The intersection type unification problem is an important component in proof search related to several natural decision problems in intersection type systems. It is unknown and remains open whether the unification problem is decidable. We give the first nontrivial lower bound for the problem by showing (our main result) that it is exponential time hard. Furthermore, we show that this holds even under rank 1 solutions (substitutions whose codomains are restricted to contain rank 1 types). In addition, we provide a fixed-parameter intractability result for intersection type matching (one-sided unification), which is known to be NP-complete. We place the intersection type unification problem in the context of unification theory.
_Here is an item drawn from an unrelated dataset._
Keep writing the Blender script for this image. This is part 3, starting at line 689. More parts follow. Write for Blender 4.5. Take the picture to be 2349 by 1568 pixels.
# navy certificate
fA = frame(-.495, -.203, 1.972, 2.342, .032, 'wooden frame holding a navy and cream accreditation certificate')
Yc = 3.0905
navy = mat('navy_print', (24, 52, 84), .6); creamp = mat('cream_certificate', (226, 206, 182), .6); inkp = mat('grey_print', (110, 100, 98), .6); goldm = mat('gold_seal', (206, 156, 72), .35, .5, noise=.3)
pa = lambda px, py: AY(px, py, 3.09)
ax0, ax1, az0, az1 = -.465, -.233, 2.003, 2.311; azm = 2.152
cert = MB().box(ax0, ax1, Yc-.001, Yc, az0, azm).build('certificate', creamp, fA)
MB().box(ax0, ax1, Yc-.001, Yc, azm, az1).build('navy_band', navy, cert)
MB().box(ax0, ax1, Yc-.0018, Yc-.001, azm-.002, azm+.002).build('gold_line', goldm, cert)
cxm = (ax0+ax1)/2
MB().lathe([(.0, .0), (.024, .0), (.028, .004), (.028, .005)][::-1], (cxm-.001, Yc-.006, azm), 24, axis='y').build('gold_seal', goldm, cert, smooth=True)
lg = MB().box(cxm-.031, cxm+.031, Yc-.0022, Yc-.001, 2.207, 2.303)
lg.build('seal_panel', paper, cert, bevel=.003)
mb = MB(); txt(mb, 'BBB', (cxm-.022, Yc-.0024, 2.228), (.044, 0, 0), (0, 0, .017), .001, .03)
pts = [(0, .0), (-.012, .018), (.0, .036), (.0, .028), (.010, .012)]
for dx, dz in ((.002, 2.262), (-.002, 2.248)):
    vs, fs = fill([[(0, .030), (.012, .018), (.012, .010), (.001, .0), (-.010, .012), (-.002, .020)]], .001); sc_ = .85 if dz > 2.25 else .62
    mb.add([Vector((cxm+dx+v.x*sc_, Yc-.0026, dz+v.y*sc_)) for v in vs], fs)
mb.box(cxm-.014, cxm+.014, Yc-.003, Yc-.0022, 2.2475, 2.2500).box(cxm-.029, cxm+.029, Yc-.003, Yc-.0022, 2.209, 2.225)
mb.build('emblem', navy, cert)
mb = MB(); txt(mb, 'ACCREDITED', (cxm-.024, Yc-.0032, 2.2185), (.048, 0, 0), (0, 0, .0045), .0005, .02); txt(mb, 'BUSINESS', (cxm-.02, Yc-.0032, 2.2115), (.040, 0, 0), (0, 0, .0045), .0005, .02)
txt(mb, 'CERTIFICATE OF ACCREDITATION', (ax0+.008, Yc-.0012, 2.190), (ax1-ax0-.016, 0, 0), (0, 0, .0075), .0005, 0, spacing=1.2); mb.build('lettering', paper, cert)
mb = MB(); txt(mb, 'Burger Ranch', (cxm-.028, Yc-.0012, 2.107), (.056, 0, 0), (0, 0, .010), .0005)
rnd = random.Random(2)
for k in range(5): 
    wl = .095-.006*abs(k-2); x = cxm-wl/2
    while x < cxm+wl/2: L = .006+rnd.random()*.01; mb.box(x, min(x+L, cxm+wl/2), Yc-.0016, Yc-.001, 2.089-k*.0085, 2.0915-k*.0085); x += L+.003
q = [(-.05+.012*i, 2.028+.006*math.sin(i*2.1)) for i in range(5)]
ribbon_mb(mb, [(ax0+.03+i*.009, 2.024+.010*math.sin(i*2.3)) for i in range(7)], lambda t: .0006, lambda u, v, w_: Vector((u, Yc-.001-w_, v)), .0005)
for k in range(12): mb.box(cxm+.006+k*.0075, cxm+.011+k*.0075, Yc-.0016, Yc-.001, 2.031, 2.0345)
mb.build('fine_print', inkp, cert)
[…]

The equational theory of intersection types can be presented as an algebraic theory with an ACI (associative, commutative, and idempotent) operator (intersection type) combined with distributivity properties with respect to a second operator (function type). Although the problem is algebraically natural and interesting, it appears to occupy a hitherto unstudied place in the theory of unification, and our investigation of the problem suggests that new methods are required to understand the problem. Thus, for the lower bound proof, we were not able to reduce from known results in ACI-unification theory and use game-theoretic methods for two-player tiling games.